Charged with trespassing which was later changed to use of abusive language, the case would later be withdrawn. Regarding autonomy, he would like a situation whereby the youth league of the BCP has got its own constitution and bank account. “I am not privy to how far the current committee has gone in creating membership cards for the youth league,” he said. Like Manyepedza, the past immediate president of the BNF, Tona Mooketsi, is not happy with the situation where membership to the party automatically translates into membership of the youth league. “Before I leſt, I presided over the draſting of a constitution for the youth league. 

I am of the view that the youth are not coming forward in the right numbers to push for their rights,” he said. Mooketsi also boasts of having led the BNFYL in a number of community projects as well as marches on June 16. His take is that youth leagues are struggling because of lack of funds. “The majority of youth in Botswana are unemployed so travelling to meetings becomes a problem when the mother body does not have money. This makes it possible for the helpless youth to be taken advantage of by unscrupulous politicians. His successor, Kemmonye Makatane insisted that the BNFYL remains vibrant. “We have not been taking to the streets but have issued press statements on matters of national interest because Botswana is a peace-loving country,” he said. 

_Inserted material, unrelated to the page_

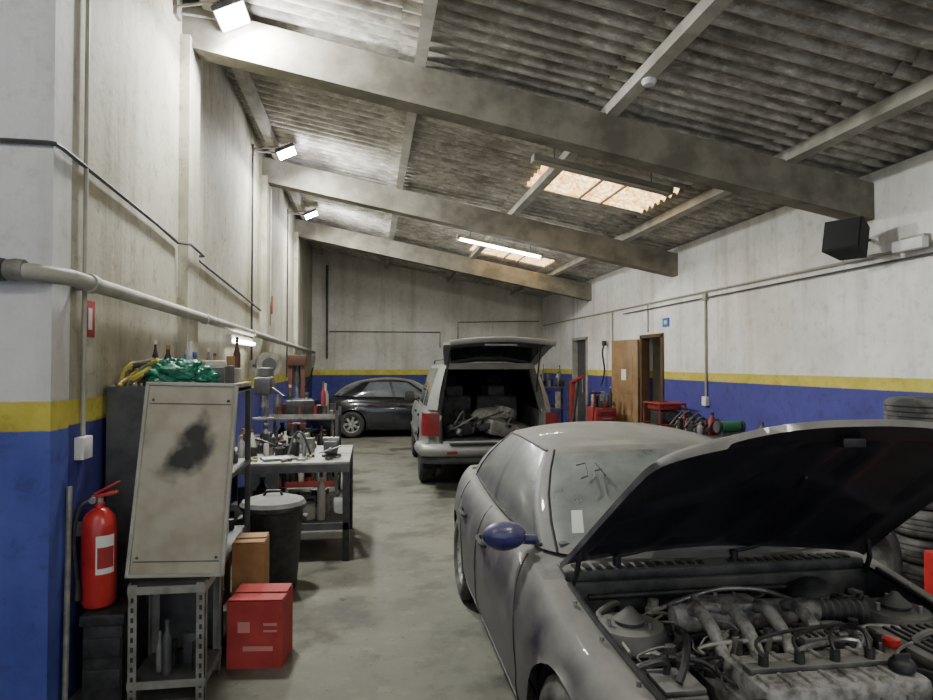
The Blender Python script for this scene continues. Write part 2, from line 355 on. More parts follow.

For his part, the president of Botswana Movement for Democracy (BMD), Phenyo Segokgo, insists that his group is not a bunch of pushovers. “We disagree with the leadership sometimes on issues but manage to resolve them as equals. We are not marginalised as youth,” said Segokgo, himself a council candidate in Tlokweng. Segokgo, whose youth league is only one year old hopes the BMDYL will churn out leaders for the party in future. Social commentator Anthony Morima regrets that instead of advancing, the influence of the youth in our politics is declining. “Political consciousness is dead. The youth simply need to rise to the occasion and stop making excuses. On the other hand, political parties must conduct political education for their members especially the youth,” he said.